REQUEST: Would you transcribe the listing that follows, character for character, and omit its images?

DATASET SECTION:
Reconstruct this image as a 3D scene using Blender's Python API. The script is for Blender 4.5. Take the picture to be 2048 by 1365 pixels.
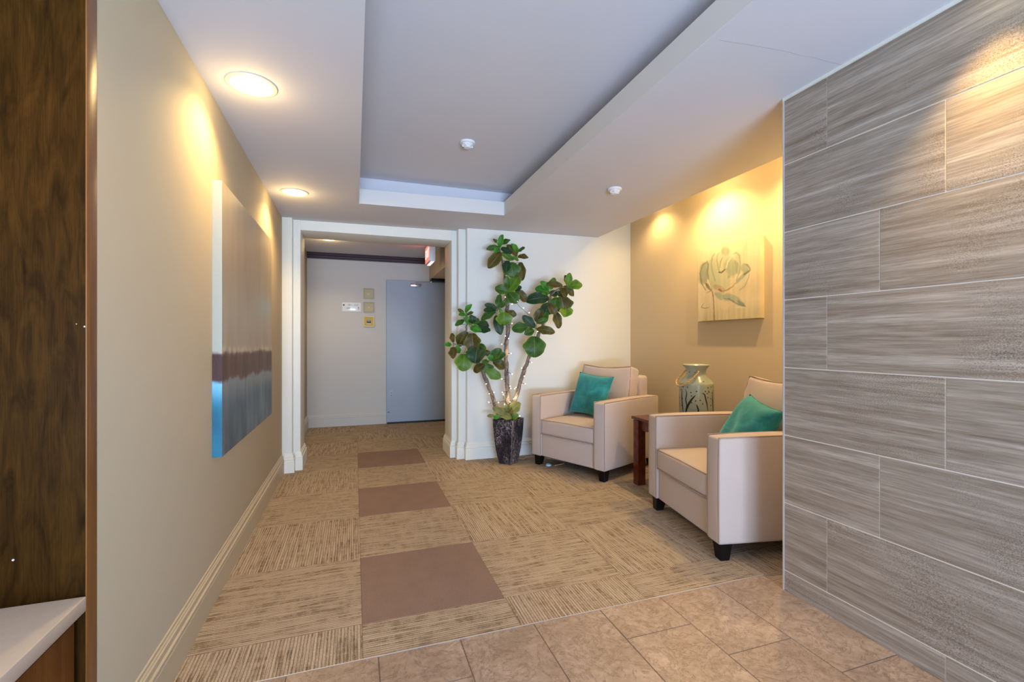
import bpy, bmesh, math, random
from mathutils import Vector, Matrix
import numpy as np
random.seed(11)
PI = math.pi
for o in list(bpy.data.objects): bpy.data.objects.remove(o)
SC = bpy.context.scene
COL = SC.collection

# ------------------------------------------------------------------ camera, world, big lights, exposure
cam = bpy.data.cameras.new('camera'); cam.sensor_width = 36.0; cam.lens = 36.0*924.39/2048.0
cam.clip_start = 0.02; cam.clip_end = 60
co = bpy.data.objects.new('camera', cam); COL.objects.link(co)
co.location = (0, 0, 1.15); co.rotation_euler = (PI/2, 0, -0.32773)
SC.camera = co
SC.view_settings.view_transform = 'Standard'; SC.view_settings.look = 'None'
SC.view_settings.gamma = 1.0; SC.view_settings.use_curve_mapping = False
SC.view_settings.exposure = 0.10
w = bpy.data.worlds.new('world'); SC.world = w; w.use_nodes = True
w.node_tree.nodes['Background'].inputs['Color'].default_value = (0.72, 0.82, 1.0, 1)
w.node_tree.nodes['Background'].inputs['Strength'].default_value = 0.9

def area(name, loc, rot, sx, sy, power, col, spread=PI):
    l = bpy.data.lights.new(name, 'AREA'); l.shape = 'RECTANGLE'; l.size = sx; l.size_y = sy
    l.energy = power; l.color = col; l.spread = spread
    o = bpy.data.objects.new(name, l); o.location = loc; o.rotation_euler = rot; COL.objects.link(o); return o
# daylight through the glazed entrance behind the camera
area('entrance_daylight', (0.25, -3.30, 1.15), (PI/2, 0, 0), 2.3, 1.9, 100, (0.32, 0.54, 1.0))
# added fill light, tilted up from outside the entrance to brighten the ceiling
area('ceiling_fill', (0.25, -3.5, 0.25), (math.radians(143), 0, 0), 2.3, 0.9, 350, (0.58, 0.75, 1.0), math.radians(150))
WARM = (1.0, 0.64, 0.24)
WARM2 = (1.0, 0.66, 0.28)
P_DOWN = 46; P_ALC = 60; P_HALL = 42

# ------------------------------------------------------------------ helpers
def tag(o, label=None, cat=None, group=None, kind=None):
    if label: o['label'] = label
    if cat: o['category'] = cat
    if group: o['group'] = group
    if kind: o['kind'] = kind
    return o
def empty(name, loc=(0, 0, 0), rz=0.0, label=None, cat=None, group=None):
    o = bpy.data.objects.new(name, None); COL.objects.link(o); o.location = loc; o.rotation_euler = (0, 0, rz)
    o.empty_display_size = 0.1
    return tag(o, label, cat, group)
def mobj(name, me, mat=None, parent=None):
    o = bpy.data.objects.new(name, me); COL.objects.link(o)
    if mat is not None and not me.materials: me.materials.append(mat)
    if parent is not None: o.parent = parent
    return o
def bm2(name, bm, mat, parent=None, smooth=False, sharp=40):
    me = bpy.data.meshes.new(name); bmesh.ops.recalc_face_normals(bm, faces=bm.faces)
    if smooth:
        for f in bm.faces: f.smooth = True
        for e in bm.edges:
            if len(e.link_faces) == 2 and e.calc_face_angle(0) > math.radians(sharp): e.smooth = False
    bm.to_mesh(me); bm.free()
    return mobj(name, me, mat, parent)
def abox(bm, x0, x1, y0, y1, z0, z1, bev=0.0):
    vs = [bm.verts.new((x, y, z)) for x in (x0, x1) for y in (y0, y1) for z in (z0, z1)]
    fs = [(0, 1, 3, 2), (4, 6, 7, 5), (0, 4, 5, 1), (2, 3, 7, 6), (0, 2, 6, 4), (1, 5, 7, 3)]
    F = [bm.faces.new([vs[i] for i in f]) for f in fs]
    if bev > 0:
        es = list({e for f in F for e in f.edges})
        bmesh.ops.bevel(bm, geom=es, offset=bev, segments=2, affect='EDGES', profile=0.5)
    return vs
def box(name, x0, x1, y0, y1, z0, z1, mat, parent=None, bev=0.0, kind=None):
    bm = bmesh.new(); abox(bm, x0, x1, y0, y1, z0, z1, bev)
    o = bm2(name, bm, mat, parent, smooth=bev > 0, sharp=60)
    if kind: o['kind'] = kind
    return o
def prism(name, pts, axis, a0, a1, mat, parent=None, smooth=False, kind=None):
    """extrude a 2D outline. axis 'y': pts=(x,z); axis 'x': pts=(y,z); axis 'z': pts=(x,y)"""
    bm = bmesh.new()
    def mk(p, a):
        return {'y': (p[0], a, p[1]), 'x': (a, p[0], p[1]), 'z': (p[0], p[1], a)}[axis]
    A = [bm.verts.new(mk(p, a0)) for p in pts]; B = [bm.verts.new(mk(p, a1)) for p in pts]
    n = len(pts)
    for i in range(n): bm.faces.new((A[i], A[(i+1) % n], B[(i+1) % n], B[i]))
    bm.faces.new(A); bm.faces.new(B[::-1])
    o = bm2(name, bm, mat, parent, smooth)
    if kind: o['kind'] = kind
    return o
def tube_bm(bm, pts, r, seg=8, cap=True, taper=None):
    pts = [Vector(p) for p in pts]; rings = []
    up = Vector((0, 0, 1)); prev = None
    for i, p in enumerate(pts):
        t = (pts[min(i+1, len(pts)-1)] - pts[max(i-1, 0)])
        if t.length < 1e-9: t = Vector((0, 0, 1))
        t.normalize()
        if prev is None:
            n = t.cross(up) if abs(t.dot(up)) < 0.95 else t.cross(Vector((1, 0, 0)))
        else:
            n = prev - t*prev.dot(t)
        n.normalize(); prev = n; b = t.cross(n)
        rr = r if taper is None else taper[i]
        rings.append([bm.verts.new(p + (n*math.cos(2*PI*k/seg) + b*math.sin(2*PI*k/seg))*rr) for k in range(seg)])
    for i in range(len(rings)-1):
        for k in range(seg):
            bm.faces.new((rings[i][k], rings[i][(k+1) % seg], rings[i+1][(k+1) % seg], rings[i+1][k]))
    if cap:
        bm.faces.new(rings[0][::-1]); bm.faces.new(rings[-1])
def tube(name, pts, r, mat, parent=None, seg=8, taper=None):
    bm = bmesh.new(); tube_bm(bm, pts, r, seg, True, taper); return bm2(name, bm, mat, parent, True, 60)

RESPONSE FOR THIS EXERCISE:
Reconstruct this image as a 3D scene using Blender's Python API. The script is for Blender 4.5. Take the picture to be 2048 by 1365 pixels.
import bpy, bmesh, math, random
from mathutils import Vector, Matrix
import numpy as np
random.seed(11)
PI = math.pi
for o in list(bpy.data.objects): bpy.data.objects.remove(o)
SC = bpy.context.scene
COL = SC.collection

# ------------------------------------------------------------------ camera, world, big lights, exposure
cam = bpy.data.cameras.new('camera'); cam.sensor_width = 36.0; cam.lens = 36.0*924.39/2048.0
cam.clip_start = 0.02; cam.clip_end = 60
co = bpy.data.objects.new('camera', cam); COL.objects.link(co)
co.location = (0, 0, 1.15); co.rotation_euler = (PI/2, 0, -0.32773)
SC.camera = co
SC.view_settings.view_transform = 'Standard'; SC.view_settings.look = 'None'
SC.view_settings.gamma = 1.0; SC.view_settings.use_curve_mapping = False
SC.view_settings.exposure = 0.10
w = bpy.data.worlds.new('world'); SC.world = w; w.use_nodes = True
w.node_tree.nodes['Background'].inputs['Color'].default_value = (0.72, 0.82, 1.0, 1)
w.node_tree.nodes['Background'].inputs['Strength'].default_value = 0.9

def area(name, loc, rot, sx, sy, power, col, spread=PI):
    l = bpy.data.lights.new(name, 'AREA'); l.shape = 'RECTANGLE'; l.size = sx; l.size_y = sy
    l.energy = power; l.color = col; l.spread = spread
    o = bpy.data.objects.new(name, l); o.location = loc; o.rotation_euler = rot; COL.objects.link(o); return o
# daylight through the glazed entrance behind the camera
area('entrance_daylight', (0.25, -3.30, 1.15), (PI/2, 0, 0), 2.3, 1.9, 100, (0.32, 0.54, 1.0))
# added fill light, tilted up from outside the entrance to brighten the ceiling
area('ceiling_fill', (0.25, -3.5, 0.25), (math.radians(143), 0, 0), 2.3, 0.9, 350, (0.58, 0.75, 1.0), math.radians(150))
WARM = (1.0, 0.64, 0.24)
WARM2 = (1.0, 0.66, 0.28)
P_DOWN = 46; P_ALC = 60; P_HALL = 42

# ------------------------------------------------------------------ helpers
def tag(o, label=None, cat=None, group=None, kind=None):
    if label: o['label'] = label
    if cat: o['category'] = cat
    if group: o['group'] = group
    if kind: o['kind'] = kind
    return o
def empty(name, loc=(0, 0, 0), rz=0.0, label=None, cat=None, group=None):
    o = bpy.data.objects.new(name, None); COL.objects.link(o); o.location = loc; o.rotation_euler = (0, 0, rz)
    o.empty_display_size = 0.1
    return tag(o, label, cat, group)
def mobj(name, me, mat=None, parent=None):
    o = bpy.data.objects.new(name, me); COL.objects.link(o)
    if mat is not None and not me.materials: me.materials.append(mat)
    if parent is not None: o.parent = parent
    return o
def bm2(name, bm, mat, parent=None, smooth=False, sharp=40):
    me = bpy.data.meshes.new(name); bmesh.ops.recalc_face_normals(bm, faces=bm.faces)
    if smooth:
        for f in bm.faces: f.smooth = True
        for e in bm.edges:
            if len(e.link_faces) == 2 and e.calc_face_angle(0) > math.radians(sharp): e.smooth = False
    bm.to_mesh(me); bm.free()
    return mobj(name, me, mat, parent)
def abox(bm, x0, x1, y0, y1, z0, z1, bev=0.0):
    vs = [bm.verts.new((x, y, z)) for x in (x0, x1) for y in (y0, y1) for z in (z0, z1)]
    fs = [(0, 1, 3, 2), (4, 6, 7, 5), (0, 4, 5, 1), (2, 3, 7, 6), (0, 2, 6, 4), (1, 5, 7, 3)]
    F = [bm.faces.new([vs[i] for i in f]) for f in fs]
    if bev > 0:
        es = list({e for f in F for e in f.edges})
        bmesh.ops.bevel(bm, geom=es, offset=bev, segments=2, affect='EDGES', profile=0.5)
    return vs
def box(name, x0, x1, y0, y1, z0, z1, mat, parent=None, bev=0.0, kind=None):
    bm = bmesh.new(); abox(bm, x0, x1, y0, y1, z0, z1, bev)
    o = bm2(name, bm, mat, parent, smooth=bev > 0, sharp=60)
    if kind: o['kind'] = kind
    return o
def prism(name, pts, axis, a0, a1, mat, parent=None, smooth=False, kind=None):
    """extrude a 2D outline. axis 'y': pts=(x,z); axis 'x': pts=(y,z); axis 'z': pts=(x,y)"""
    bm = bmesh.new()
    def mk(p, a):
        return {'y': (p[0], a, p[1]), 'x': (a, p[0], p[1]), 'z': (p[0], p[1], a)}[axis]
    A = [bm.verts.new(mk(p, a0)) for p in pts]; B = [bm.verts.new(mk(p, a1)) for p in pts]
    n = len(pts)
    for i in range(n): bm.faces.new((A[i], A[(i+1) % n], B[(i+1) % n], B[i]))
    bm.faces.new(A); bm.faces.new(B[::-1])
    o = bm2(name, bm, mat, parent, smooth)
    if kind: o['kind'] = kind
    return o
def tube_bm(bm, pts, r, seg=8, cap=True, taper=None):
    pts = [Vector(p) for p in pts]; rings = []
    up = Vector((0, 0, 1)); prev = None
    for i, p in enumerate(pts):
        t = (pts[min(i+1, len(pts)-1)] - pts[max(i-1, 0)])
        if t.length < 1e-9: t = Vector((0, 0, 1))
        t.normalize()
        if prev is None:
            n = t.cross(up) if abs(t.dot(up)) < 0.95 else t.cross(Vector((1, 0, 0)))
        else:
            n = prev - t*prev.dot(t)
        n.normalize(); prev = n; b = t.cross(n)
        rr = r if taper is None else taper[i]
        rings.append([bm.verts.new(p + (n*math.cos(2*PI*k/seg) + b*math.sin(2*PI*k/seg))*rr) for k in range(seg)])
    for i in range(len(rings)-1):
        for k in range(seg):
            bm.faces.new((rings[i][k], rings[i][(k+1) % seg], rings[i+1][(k+1) % seg], rings[i+1][k]))
    if cap:
        bm.faces.new(rings[0][::-1]); bm.faces.new(rings[-1])
def tube(name, pts, r, mat, parent=None, seg=8, taper=None):
    bm = bmesh.new(); tube_bm(bm, pts, r, seg, True, taper); return bm2(name, bm, mat, parent, True, 60)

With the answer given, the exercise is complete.